┌─ EXCERPTED RECORDS
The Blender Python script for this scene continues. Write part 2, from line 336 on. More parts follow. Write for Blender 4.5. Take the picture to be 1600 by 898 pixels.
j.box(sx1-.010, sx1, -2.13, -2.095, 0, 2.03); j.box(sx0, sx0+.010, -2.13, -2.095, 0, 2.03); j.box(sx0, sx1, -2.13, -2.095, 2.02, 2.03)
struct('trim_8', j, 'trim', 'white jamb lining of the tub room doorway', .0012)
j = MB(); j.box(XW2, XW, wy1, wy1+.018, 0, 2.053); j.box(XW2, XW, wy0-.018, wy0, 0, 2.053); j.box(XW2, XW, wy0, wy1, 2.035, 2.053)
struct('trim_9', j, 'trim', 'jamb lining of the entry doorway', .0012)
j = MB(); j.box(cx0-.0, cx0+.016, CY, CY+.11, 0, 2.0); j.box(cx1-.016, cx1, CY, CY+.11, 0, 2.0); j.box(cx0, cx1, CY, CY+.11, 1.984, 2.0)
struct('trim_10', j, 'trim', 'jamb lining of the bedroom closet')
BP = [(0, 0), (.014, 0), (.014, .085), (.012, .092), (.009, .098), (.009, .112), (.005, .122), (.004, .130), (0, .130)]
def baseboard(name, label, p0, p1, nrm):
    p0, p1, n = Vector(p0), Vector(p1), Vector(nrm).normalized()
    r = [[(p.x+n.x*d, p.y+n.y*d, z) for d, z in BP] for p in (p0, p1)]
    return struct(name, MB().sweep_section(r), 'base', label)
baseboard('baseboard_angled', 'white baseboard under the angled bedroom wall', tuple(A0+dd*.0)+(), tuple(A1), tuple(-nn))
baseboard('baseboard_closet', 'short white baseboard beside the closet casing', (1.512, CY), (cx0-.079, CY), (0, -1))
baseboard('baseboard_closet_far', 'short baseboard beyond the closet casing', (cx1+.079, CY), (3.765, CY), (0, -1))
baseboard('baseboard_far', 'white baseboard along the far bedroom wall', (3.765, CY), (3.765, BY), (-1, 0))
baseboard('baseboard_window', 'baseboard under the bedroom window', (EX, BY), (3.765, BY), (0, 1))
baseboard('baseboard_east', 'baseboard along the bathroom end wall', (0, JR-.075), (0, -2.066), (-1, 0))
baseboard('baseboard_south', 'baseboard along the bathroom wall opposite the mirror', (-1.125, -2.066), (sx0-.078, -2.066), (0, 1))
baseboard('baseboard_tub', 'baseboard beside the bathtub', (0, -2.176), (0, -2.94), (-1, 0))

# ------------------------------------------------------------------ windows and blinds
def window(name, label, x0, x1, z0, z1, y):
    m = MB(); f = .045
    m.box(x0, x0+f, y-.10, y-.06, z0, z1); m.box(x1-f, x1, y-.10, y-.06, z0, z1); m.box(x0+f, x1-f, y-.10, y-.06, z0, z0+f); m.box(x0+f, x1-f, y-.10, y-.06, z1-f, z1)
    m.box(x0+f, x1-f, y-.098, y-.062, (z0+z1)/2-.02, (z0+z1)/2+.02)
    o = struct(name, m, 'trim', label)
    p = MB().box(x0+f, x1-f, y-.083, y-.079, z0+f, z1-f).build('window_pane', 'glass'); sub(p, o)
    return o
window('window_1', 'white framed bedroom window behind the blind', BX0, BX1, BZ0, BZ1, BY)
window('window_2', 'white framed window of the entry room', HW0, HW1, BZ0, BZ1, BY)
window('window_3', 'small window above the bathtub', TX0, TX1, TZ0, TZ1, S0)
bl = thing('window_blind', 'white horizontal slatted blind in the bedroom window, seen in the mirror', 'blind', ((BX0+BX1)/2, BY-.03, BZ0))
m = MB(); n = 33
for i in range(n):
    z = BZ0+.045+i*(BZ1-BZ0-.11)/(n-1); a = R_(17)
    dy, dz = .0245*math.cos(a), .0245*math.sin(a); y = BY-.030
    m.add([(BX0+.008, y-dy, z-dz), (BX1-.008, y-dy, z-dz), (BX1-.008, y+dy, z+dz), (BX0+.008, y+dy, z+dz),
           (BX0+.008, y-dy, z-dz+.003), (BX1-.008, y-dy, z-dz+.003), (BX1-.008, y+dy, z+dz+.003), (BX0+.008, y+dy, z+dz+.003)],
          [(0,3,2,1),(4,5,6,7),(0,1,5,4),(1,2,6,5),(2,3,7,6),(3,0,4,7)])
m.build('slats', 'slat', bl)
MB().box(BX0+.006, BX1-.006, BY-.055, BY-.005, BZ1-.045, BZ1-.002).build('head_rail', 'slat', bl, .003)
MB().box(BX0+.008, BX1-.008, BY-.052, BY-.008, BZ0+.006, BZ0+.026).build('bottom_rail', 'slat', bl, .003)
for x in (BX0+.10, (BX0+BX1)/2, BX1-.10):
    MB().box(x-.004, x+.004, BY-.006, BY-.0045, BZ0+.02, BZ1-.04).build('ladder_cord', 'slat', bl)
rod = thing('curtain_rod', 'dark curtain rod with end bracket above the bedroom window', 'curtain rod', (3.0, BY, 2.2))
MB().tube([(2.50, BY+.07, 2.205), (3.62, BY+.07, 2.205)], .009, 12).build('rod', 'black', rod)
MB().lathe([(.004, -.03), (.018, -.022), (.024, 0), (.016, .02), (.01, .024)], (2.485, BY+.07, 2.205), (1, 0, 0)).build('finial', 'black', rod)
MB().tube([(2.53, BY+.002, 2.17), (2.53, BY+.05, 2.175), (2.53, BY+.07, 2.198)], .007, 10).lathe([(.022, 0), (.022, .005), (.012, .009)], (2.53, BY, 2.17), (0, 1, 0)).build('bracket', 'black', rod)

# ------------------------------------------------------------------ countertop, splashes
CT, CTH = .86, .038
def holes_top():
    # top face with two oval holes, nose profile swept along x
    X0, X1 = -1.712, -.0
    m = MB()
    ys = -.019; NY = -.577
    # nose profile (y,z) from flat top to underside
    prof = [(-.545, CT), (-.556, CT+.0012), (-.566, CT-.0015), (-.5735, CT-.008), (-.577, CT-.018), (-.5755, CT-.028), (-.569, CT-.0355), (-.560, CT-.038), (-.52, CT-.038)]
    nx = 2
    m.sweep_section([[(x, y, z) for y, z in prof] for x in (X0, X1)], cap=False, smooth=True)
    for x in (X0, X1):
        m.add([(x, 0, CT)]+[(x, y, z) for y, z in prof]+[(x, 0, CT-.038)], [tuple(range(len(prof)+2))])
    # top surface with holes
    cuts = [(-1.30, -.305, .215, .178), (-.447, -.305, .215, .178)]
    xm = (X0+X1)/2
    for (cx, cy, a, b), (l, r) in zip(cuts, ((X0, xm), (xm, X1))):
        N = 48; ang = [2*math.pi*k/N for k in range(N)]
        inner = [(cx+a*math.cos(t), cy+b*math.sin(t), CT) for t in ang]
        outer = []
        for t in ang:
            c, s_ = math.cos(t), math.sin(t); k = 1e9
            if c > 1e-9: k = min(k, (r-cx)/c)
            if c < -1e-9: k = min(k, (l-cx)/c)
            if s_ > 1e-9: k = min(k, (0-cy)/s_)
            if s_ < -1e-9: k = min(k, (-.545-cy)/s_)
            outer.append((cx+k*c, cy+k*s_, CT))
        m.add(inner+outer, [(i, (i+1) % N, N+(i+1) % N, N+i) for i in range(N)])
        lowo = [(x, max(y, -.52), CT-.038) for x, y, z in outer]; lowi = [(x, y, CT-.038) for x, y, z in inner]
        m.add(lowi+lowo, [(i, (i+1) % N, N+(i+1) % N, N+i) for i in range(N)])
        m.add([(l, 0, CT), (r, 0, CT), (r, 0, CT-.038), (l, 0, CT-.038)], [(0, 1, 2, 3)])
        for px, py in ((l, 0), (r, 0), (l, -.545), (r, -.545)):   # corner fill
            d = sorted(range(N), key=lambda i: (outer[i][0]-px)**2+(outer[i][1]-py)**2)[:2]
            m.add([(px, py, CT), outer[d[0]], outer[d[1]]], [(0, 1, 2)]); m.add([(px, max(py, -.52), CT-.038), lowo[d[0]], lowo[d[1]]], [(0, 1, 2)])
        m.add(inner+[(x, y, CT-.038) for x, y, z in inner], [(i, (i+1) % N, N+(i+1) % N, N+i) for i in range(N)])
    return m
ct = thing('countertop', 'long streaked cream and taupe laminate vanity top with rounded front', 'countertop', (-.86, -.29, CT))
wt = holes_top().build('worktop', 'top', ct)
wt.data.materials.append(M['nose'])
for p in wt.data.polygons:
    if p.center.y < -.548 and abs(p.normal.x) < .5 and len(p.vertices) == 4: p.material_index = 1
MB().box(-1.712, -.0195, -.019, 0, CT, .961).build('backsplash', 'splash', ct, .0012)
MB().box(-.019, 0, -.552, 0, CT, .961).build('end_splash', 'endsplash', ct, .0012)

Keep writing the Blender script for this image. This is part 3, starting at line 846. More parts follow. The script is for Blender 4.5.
└─
• PROBLEM TO WORK ON: Count the lines of these entries that hold the string "script", and give only that number.

• EXERCISE OUTPUT: 2